Scripts that build scenes:
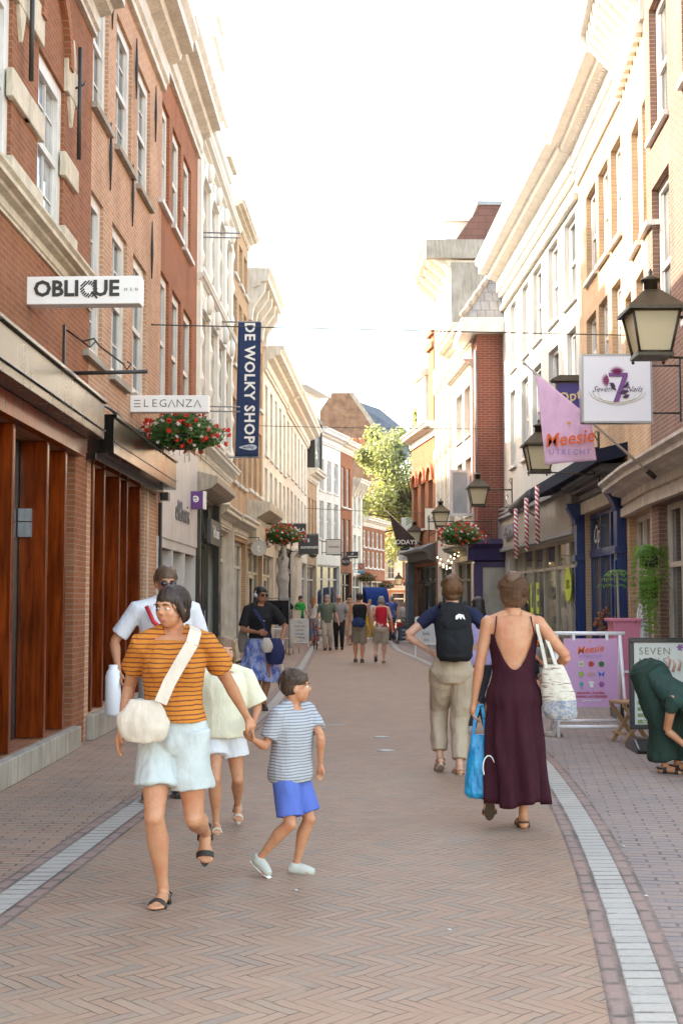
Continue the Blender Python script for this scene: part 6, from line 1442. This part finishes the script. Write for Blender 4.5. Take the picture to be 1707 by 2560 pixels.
# --- woman in the orange striped shirt
o, J = human('woman in an orange striped shirt and pale denim shorts holding the boy by the hand', (-.87, 6.70), -4, 1.64, 'f', lean=3, twist=6, head=(-28, 4),
  feet=[(.13, .36, .12, 10, 58), (-.04, -.03, .0, -4, 0)], hands=[(.38, .30, .88), (-.27, .0, .88)], elb=[(.3, .8, -.3), (-.25, 1, 0)], skin=S1, hairc=(.035, .02, .013), hair='gathered', vs=.007,
  wear=[('pants', cloth((.50, .52, .50)), dict(top=.585, leg=.62, inf=.013, flare=.020, name='denim_shorts', fold=.022)), ('top', cloth((.56, .20, .03), (.16, .05, .03), stripes=(.024, .72)), dict(hem=.565, neck=.822, sleeve=.62, inf=.014, loose=.012, sl=.012, name='striped_shirt', fold=.013))],
  shoes=('sandal', plain((.03, .025, .022), .5), plain((.03, .027, .025), .6)), curl=.35)
# crossbody bag (hung from her left shoulder, resting on her right hip)
def pouch(name, label, loc, size, mat, strap=None, cat='bag', rz=0, taper=.75, fold=.012, strapmat=None, vs=.01):
    q = empty(name, loc, rz, label, cat); w_, d_, h_ = size; m = MB(); rr = []
    for j in range(9):
        t = j/8; z = -h_/2+h_*t; k = math.sin(math.pi*(.12+.76*t))**.45*(1 if t < .5 else taper+(1-taper)*(1-t)*2); rr.append((V((0, 0, z)), V((w_/2*k, 0, 0)), V((0, d_/2*k, 0))))
    rings(m, rr, 20); vox(m, 'body', mat, q, vs, 3, fold=(fold, 10, 10, 8))
    if strap:
        for s in strap:
            m = MB(); P = [V(x)-V(loc) for x in s[0]]; w2 = s[1]
            if rz: P = [Matrix.Rotation(-rz, 3, 'Z') @ x for x in P]
            for j in range(len(P)-1):
                d = (P[j+1]-P[j]); n_ = V(s[2]) if len(s) > 2 else V((1, 0, .2)); n_ = (n_-d.normalized()*n_.dot(d.normalized())).normalized(); t_ = d.cross(n_).normalized()
                m.obox((P[j]+P[j+1])/2, d/2*1.03, n_*w2, t_*.003)
            m.build('strap', strapmat or mat, q)
    return q
BG = cloth((.62, .53, .43))
pouch('crossbody_bag', 'off white crossbody bag on the hip of the woman in orange', (-.99, 6.48, .945), (.27, .12, .21), BG, [([(-.90, 6.43, 1.04), (-.86, 6.455, 1.14), (-.80, 6.485, 1.25), (-.755, 6.51, 1.33), (-.745, 6.57, 1.392), (-.76, 6.66, 1.41)], .032, (1, 0, -.5))], rz=.1, taper=.8, fold=.02, vs=.007)
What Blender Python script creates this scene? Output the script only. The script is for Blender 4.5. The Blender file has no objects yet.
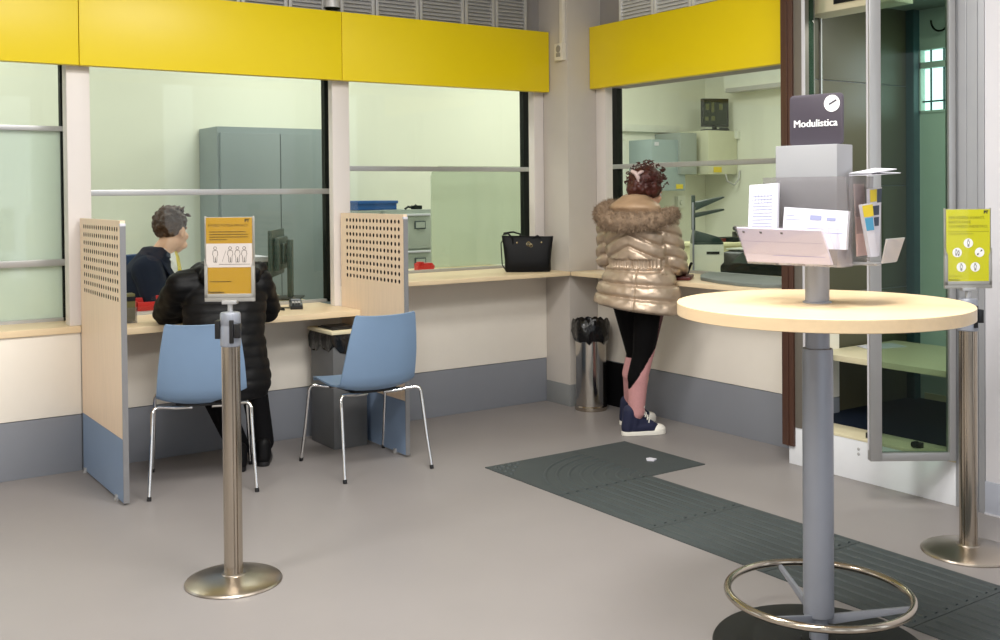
import bpy, bmesh, math, random
from mathutils import Vector, Matrix, noise
R = random.Random(7)
PI = math.pi
SC = bpy.context.scene
COL = SC.collection
V = Vector

# ------------------------------------------------------------------ materials
def lin(c):
    out = []
    for v in c:
        v = v / 255.0
        out.append(v / 12.92 if v <= 0.04045 else ((v + 0.055) / 1.055) ** 2.4)
    return (*out, 1.0)

MATS = {}
def mat(name, rgb, rough=0.5, metal=0.0, var=0.04, scale=12.0, bump=0.0, bscale=60.0, spec=0.5, stretch=None,
        coat=0.0, emit=None, estr=0.0, sheen=0.0):
    m = bpy.data.materials.new(name); m.use_nodes = True
    nt = m.node_tree; n = nt.nodes; l = nt.links
    b = n['Principled BSDF']
    b.inputs['Roughness'].default_value = rough
    b.inputs['Metallic'].default_value = metal
    b.inputs['Specular IOR Level'].default_value = spec
    b.inputs['Coat Weight'].default_value = coat
    b.inputs['Sheen Weight'].default_value = sheen
    tc = n.new('ShaderNodeTexCoord'); mp = n.new('ShaderNodeMapping')
    if stretch: mp.inputs['Scale'].default_value = stretch
    l.new(tc.outputs['Object'], mp.inputs['Vector'])
    ns = n.new('ShaderNodeTexNoise'); ns.inputs['Scale'].default_value = scale; ns.inputs['Detail'].default_value = 4
    l.new(mp.outputs['Vector'], ns.inputs['Vector'])
    mx = n.new('ShaderNodeMix'); mx.data_type = 'RGBA'
    c = lin(rgb)
    mx.inputs['A'].default_value = tuple(max(0, x * (1 - var * 2)) for x in c[:3]) + (1,)
    mx.inputs['B'].default_value = tuple(min(1, x * (1 + var * 2)) for x in c[:3]) + (1,)
    l.new(ns.outputs['Fac'], mx.inputs['Factor'])
    l.new(mx.outputs['Result'], b.inputs['Base Color'])
    if bump:
        n2 = n.new('ShaderNodeTexNoise'); n2.inputs['Scale'].default_value = bscale; n2.inputs['Detail'].default_value = 3
        l.new(mp.outputs['Vector'], n2.inputs['Vector'])
        bp = n.new('ShaderNodeBump'); bp.inputs['Strength'].default_value = bump; bp.inputs['Distance'].default_value = 0.01
        l.new(n2.outputs['Fac'], bp.inputs['Height']); l.new(bp.outputs['Normal'], b.inputs['Normal'])
    if emit:
        b.inputs['Emission Color'].default_value = lin(emit); b.inputs['Emission Strength'].default_value = estr
    MATS[name] = m
    return m

def glass(name, tint, refl=1.5, frost=None, alpha=0.0):
    """thin pane: tinted transparency with a mirror reflection that grows at grazing angles"""
    m = bpy.data.materials.new(name); m.use_nodes = True
    nt = m.node_tree; n = nt.nodes; l = nt.links
    n.remove(n['Principled BSDF']); out = n['Material Output']
    tr = n.new('ShaderNodeBsdfTransparent'); tr.inputs['Color'].default_value = tuple(x ** .5 for x in lin(tint)[:3]) + (1,)   # two faces per pane
    gl = n.new('ShaderNodeBsdfGlossy'); gl.inputs['Roughness'].default_value = 0.02
    lw = n.new('ShaderNodeLayerWeight'); lw.inputs['Blend'].default_value = .5
    pw = n.new('ShaderNodeMath'); pw.operation = 'POWER'; pw.inputs[1].default_value = 5.0; l.new(lw.outputs['Facing'], pw.inputs[0])
    fr = n.new('ShaderNodeMath'); fr.operation = 'MULTIPLY_ADD'; fr.inputs[1].default_value = .5; fr.inputs[2].default_value = ((refl - 1) / (refl + 1)) ** 2
    l.new(pw.outputs[0], fr.inputs[0])
    base = tr.outputs['BSDF']
    if frost:
        df = n.new('ShaderNodeBsdfDiffuse'); df.inputs['Color'].default_value = lin(frost)
        tl = n.new('ShaderNodeBsdfTranslucent'); tl.inputs['Color'].default_value = lin(frost)
        ad = n.new('ShaderNodeMixShader'); ad.inputs[0].default_value = 0.5
        l.new(df.outputs[0], ad.inputs[1]); l.new(tl.outputs[0], ad.inputs[2])
        mm = n.new('ShaderNodeMixShader'); mm.inputs[0].default_value = alpha
        l.new(tr.outputs[0], mm.inputs[1]); l.new(ad.outputs[0], mm.inputs[2]); base = mm.outputs[0]
    mx = n.new('ShaderNodeMixShader')
    l.new(fr.outputs[0], mx.inputs[0]); l.new(base, mx.inputs[1]); l.new(gl.outputs[0], mx.inputs[2])
    l.new(mx.outputs[0], out.inputs['Surface'])
    MATS[name] = m
    return m

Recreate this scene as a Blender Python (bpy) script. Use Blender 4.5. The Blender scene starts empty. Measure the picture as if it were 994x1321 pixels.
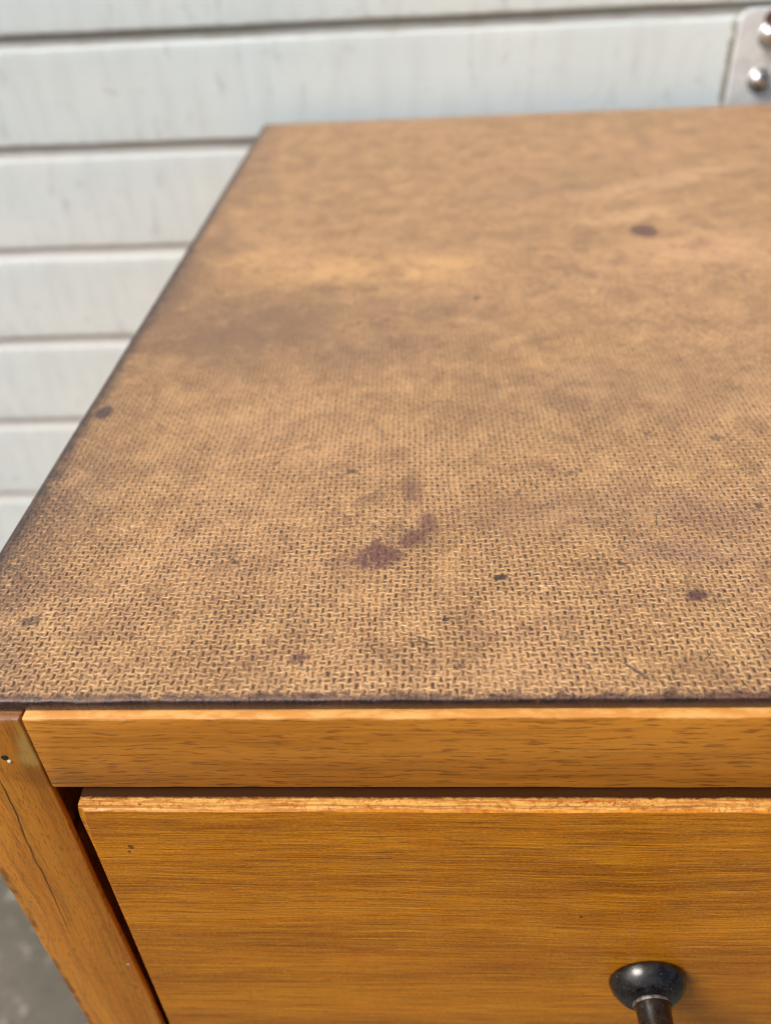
import bpy, bmesh, math, random
from mathutils import Vector, Matrix, noise

random.seed(7)
SC = bpy.context.scene
COL = SC.collection
R = math.radians
TOP = 0.62                      # height of the chest's top above the ground, metres

# ------------------------------------------------------------------ camera
cd = bpy.data.cameras.new('camera')
cam = bpy.data.objects.new('camera', cd)
COL.objects.link(cam)
M = Matrix(((0.998457786675872, 0.01646152109630561, 0.05301949216575935),
            (0.03243003839623451, 0.6021959427347525, -0.7976893751100255),
            (-0.04505930354474988, 0.7981785920938992, 0.6007333803669175)))
cam.matrix_world = Matrix.Translation((0, 0, TOP + 0.115)) @ M.to_4x4()
cd.sensor_fit = 'AUTO'
cd.sensor_width = 36.0
cd.lens = 29.79
cd.clip_start = 0.01
cd.clip_end = 200
cd.dof.use_dof = True
cd.dof.focus_distance = 0.168
cd.dof.aperture_fstop = 12.0
SC.camera = cam

# ------------------------------------------------------------------ light
SUN_EL, SUN_AZ = R(48), R(-118)          # azimuth measured from +Y towards +X: behind the photographer's left shoulder
w = bpy.data.worlds.new('World')
SC.world = w
w.use_nodes = True
nt = w.node_tree
bg = nt.nodes['Background']
sky = nt.nodes.new('ShaderNodeTexSky')
sky.sky_type = 'NISHITA'
sky.sun_disc = False
sky.sun_elevation = SUN_EL
sky.sun_rotation = SUN_AZ
sky.air_density = 0.6
sky.dust_density = 8.0
sky.ozone_density = 1.0
nt.links.new(sky.outputs[0], bg.inputs[0])
bg.inputs[1].default_value = 0.115
sd = bpy.data.lights.new('sun', 'SUN')
sd.energy = 1.35
sd.angle = R(25)
sd.color = (1.0, 0.965, 0.92)
sun = bpy.data.objects.new('sun', sd)
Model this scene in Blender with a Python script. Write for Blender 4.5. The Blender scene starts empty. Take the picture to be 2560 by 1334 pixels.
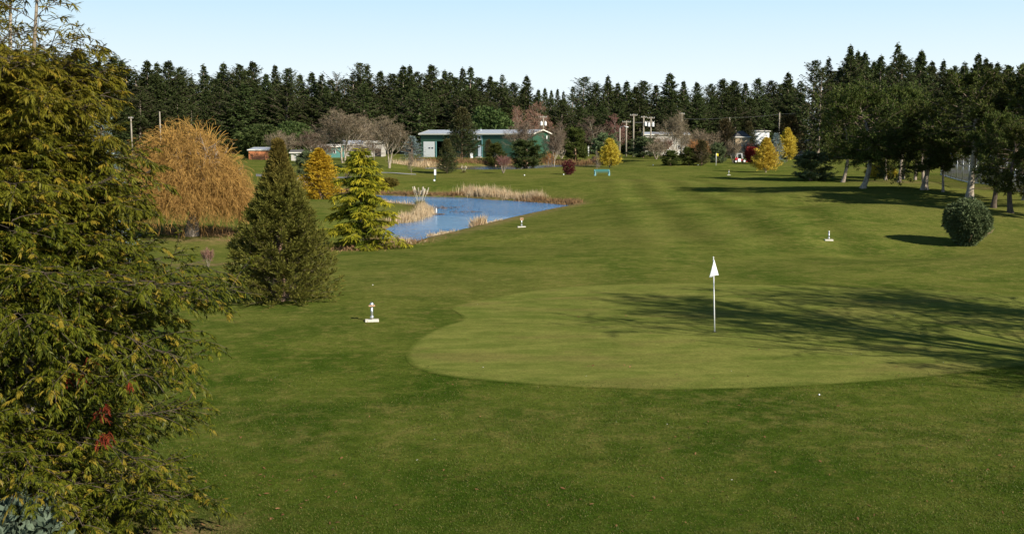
import bpy, bmesh, math, random
import numpy as np
from mathutils import Vector, Matrix, Euler
random.seed(5)
RS = np.random.default_rng
# ------------------------------------------------------------------ camera model
F, CX, CY = 2745.0, 1280.0, 667.0
PITCH = math.atan((667 - 350) / F)
cp_, sp_ = math.cos(PITCH), math.sin(PITCH)
CZ = 5.4
SC = bpy.context.scene
COL = SC.collection

def ray(px, py):
    u = (px - CX) / F; v = (CY - py) / F
    d = np.array((u, cp_ + v * sp_, -sp_ + v * cp_))
    return d / d[1]

def at(px, py, Y):
    return np.array((0, 0, CZ)) + ray(px, py) * Y

def on_plane(px, py, z):
    d = ray(px, py); return np.array((0, 0, CZ)) + d * ((z - CZ) / d[2])

def smooth(a, b, x):
    t = np.clip((x - a) / (b - a), 0, 1); return t * t * (3 - 2 * t)

# ------------------------------------------------------------------ terrain
ZW1, ZW2 = -0.5, -0.08
P1 = [(1010,610),(1035,608),(1064,598),(1100,590),(1136,581),(1180,570),(1225,559),(1270,548),(1314,538),(1365,527),(1412,518),(1434,514),
      (1410,511),(1373,508),(1314,503),(1270,501),(1225,499.5),(1165,494),(1100,492),(1035,491),(943,488),(880,485),(835,483),(835,494),(900,496),
      (950,505),(990,511),(1035,514),(1066,521),(1073,534),(1055,546),(1035,553),(993,558),(965,572),(950,590),(965,607)]
P2 = [(1085,430),(1140,431),(1250,428),(1330,426),(1400,422),(1480,420),(1530,421),(1515,414),(1440,412),(1400,411.5),(1300,413),(1200,416),(1120,417),(1060,419)]
POLY1 = np.array([on_plane(x, y, ZW1)[:2] for x, y in P1])
POLY2 = np.array([on_plane(x, y, ZW2)[:2] for x, y in P2])

def sdist(x, y, poly):
    d = np.full(x.shape, 1e9); ny = np.zeros(x.shape); ins = np.zeros(x.shape, bool)
    n = len(poly)
    for i in range(n):
        ax, ay = poly[i]; bx, by = poly[(i + 1) % n]
        ex, ey = bx - ax, by - ay
        t = np.clip(((x - ax) * ex + (y - ay) * ey) / (ex * ex + ey * ey + 1e-9), 0, 1)
        qx, qy = x - ax - t * ex, y - ay - t * ey
        dd = np.hypot(qx, qy); m = dd < d
        d = np.where(m, dd, d); ny = np.where(m, qy / (dd + 1e-6), ny)
        c = ((ay > y) != (by > y)) & (x < ex * (y - ay) / (ey + 1e-12) + ax)
        ins ^= c
    return np.where(ins, -d, d), ny

BUMPS = [(21.5, 53.5, -.55, 6.5, 5.5), (25, 72, .75, 11, 10), (17, 90, .35, 6, 4), (29, 108, .3, 9, 5), (9, 48, -.12, 5, 4), (27.0, 46.5, 1.0, 6.5, 3.8), (20, 46, .2, 7, 4), (35, 99, .95, 13, 7), (24, 92, .55, 7, 4), (33, 74, .35, 9, 5), (19, 70, .3, 8, 5),
         (46, 84, .6, 10, 10), (14, 120, .3, 12, 9), (30, 186, .35, 12, 9), (-14, 150, -.2, 14, 14), (8, 152, .12, 10, 6),
         (12, 33, .14, 9, 7), (15.5, 60, .16, 4.5, 3), (-16, 45, -.25, 6, 9), (27, 62, -.25, 5, 4)]
YS = [-60, 0, 45, 60, 100, 130, 150, 190, 215, 260, 340, 600, 1600]
ZS = [0, 0, 0, -.05, .05, .38, .55, .95, .85, .8, 1.05, 2.5, 8]

def h(x, y):
    x = np.asarray(x, float); y = np.asarray(y, float)
    z = np.interp(y, YS, ZS)
    for bx, by, a, sx, sy in BUMPS:
        z = z + a * np.exp(-((x - bx) / sx) ** 2 - ((y - by) / sy) ** 2)
    amp = smooth(20, 60, y) * (1 - .7 * smooth(200, 300, y))
    z = z + amp * (.10 * np.sin(x * .21 + y * .13 + 1) + .035 * np.sin(y * .27 - x * .12) + .06 * np.sin(x * .43 + .8) * np.sin(y * .31))
    for poly, zw, wf in ((POLY1, ZW1, 5.), (POLY2, ZW2, 6.)):
        s, ny = sdist(x, y, poly)
        w = wf + (20 - wf) * smooth(0, .6, -ny)
        zo = zw + np.minimum(s, .35) * .25 + (z - zw) * smooth(0, w, s)
        z = np.where(s < 0, np.maximum(zw - .12 + s * .3, zw - .9), zo)
    return z

_YT = np.geomspace(6, 700, 5000)
def G(px, py):
    d = ray(px, py)
    z = CZ + d[2] * _YT
    g = h(d[0] * _YT, _YT)
    k = np.argmax(z < g)
    if not (z < g).any(): k = len(_YT) - 1
    Y = _YT[k]
    return np.array((d[0] * Y, Y, float(h(d[0] * Y, Y))))

def spot(px, Y):
    u = (px - CX) / F; x = u * Y
    for _ in range(4):
        z = float(h(x, Y)); x = u * (Y * cp_ - (z - CZ) * sp_)
    return np.array((x, Y, float(h(x, Y))))

def ztop(p, py):
    return CZ + ray(CX, py)[2] * p[1]

def mpp(Y): return Y / F / cp_          # metres per source pixel

# ------------------------------------------------------------------ mesh helpers
def nrm(a):
    return a / (np.linalg.norm(a, axis=-1, keepdims=True) + 1e-9)

class Geo:
    def __init__(s): s.v = []; s.q = []; s.t = []; s.c = []; s.n = 0
    def add(s, V, Q=None, T=None, tint=None):
        V = np.asarray(V, float).reshape(-1, 3)
        if Q is not None and len(Q): s.q.append(np.asarray(Q, int).reshape(-1, 4) + s.n)
        if T is not None and len(T): s.t.append(np.asarray(T, int).reshape(-1, 3) + s.n)
        s.v.append(V); s.c.append(np.zeros(len(V)) if tint is None else np.broadcast_to(np.asarray(tint, float), (len(V),)))
        s.n += len(V)
    def verts(s): return np.concatenate(s.v) if s.v else np.zeros((0, 3))
    def fit(s, fn): s.v = [fn(v) for v in s.v]
    def mesh(s, name, mat, sm=False):
        me = bpy.data.meshes.new(name)
        V = s.verts(); Q = np.concatenate(s.q) if s.q else np.zeros((0, 4), int); T = np.concatenate(s.t) if s.t else np.zeros((0, 3), int)
        me.vertices.add(len(V)); me.vertices.foreach_set('co', V.astype(np.float32).ravel())
        me.loops.add(Q.size + T.size)
        me.loops.foreach_set('vertex_index', np.concatenate([Q.ravel(), T.ravel()]).astype(np.int32))
        me.polygons.add(len(Q) + len(T))
        st = np.concatenate([np.arange(len(Q)) * 4, Q.size + np.arange(len(T)) * 3]).astype(np.int32)
        me.polygons.foreach_set('loop_start', st)
        me.update(calc_edges=True)
        if sm: me.polygons.foreach_set('use_smooth', np.ones(len(st), bool))
        a = me.attributes.new('tint', 'FLOAT', 'POINT'); a.data.foreach_set('value', np.concatenate(s.c).astype(np.float32))
        me.materials.append(mat)
        return me

def blades(g, P, D, L, W, droop=0., k=1, flat=.6, rng=None, tint=0., side=None):
    P = np.asarray(P, float); N = len(P)
    if N == 0: return
    D = nrm(np.asarray(D, float)); L = np.broadcast_to(L, (N,))[:, None]; W = np.broadcast_to(W, (N,))[:, None] * .5
    dr = np.broadcast_to(droop, (N,))[:, None]; tint = np.broadcast_to(tint, (N,))
    up = np.array((0, 0, 1.)) + flat * rng.normal(size=(N, 3))
    S = nrm(np.cross(D, up)) if side is None else side
    Z = np.array((0, 0, 1.))
    if k == 1:
        m = P + D * L * .5 - Z * dr * L * .25
        V = np.stack([P, m + S * W, P + D * L - Z * dr * L, m - S * W], 1)
        g.add(V, np.arange(N * 4).reshape(N, 4), None, np.repeat(tint, 4)); return
    rows = []
    for j in range(k):
        t = j / k; c = P + D * L * t - Z * dr * L * t * t
        w = W * (.45 + .55 * math.sin(math.pi * min(1, t * 1.1 + .15)))
        rows += [c + S * w, c - S * w]
    rows.append(P + D * L - Z * dr * L)
    V = np.stack(rows, 1); b = np.arange(N)[:, None] * (2 * k + 1)
    Q = np.concatenate([b + np.array([2 * j, 2 * j + 1, 2 * j + 3, 2 * j + 2]) for j in range(k - 1)]) if k > 1 else None
    T = b + np.array([2 * k - 2, 2 * k - 1, 2 * k])
    g.add(V, Q, T, np.repeat(tint, 2 * k + 1))

def tubes(g, P, R, m=5, tint=0.):
    P = np.asarray(P, float); B, S, _ = P.shape
    R = np.broadcast_to(R, (B, S))[..., None]
    T = nrm(np.gradient(P, axis=1))
    ref = np.where(np.abs(T[..., 2:3]) > .85, np.array((1., 0, 0)), np.array((0, 0, 1.)))
    N1 = nrm(np.cross(T, ref)); N2 = np.cross(T, N1)
    a = np.arange(m) / m * 2 * math.pi
    V = P[:, :, None] + R[:, :, None] * (np.cos(a)[:, None] * N1[:, :, None] + np.sin(a)[:, None] * N2[:, :, None])
    b = (np.arange(B) * S * m)[:, None, None]; i = (np.arange(S - 1) * m)[None, :, None]; j = np.arange(m)[None, None]; j2 = (j + 1) % m
    Q = np.stack([b + i + j, b + i + j2, b + i + m + j2, b + i + m + j], -1)
    cap = np.arange(m)[None] + (np.arange(B) * S * m)[:, None] + (S - 1) * m
    tt = np.broadcast_to(np.asarray(tint, float), (B,))
    Tn = np.concatenate([np.stack([cap[:, 0], cap[:, i], cap[:, i + 1]], -1) for i in range(1, m - 1)])
    g.add(V, Q, Tn, np.repeat(tt, S * m))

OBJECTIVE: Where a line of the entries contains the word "empty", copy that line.

RESULT BELOW:
    q = empty(name, loc, rz, label, cat); w_, d_, h_ = size; m = MB(); rr = []
Recreate this scene as a Blender Python (bpy) script. Use Blender 4.5. The Blender scene starts empty. Measure the picture as if it were 994x1321 pixels.
Model this scene in Blender with a Python script. Write for Blender 4.5. The Blender scene starts empty. Take the picture to be 2560 by 1334 pixels.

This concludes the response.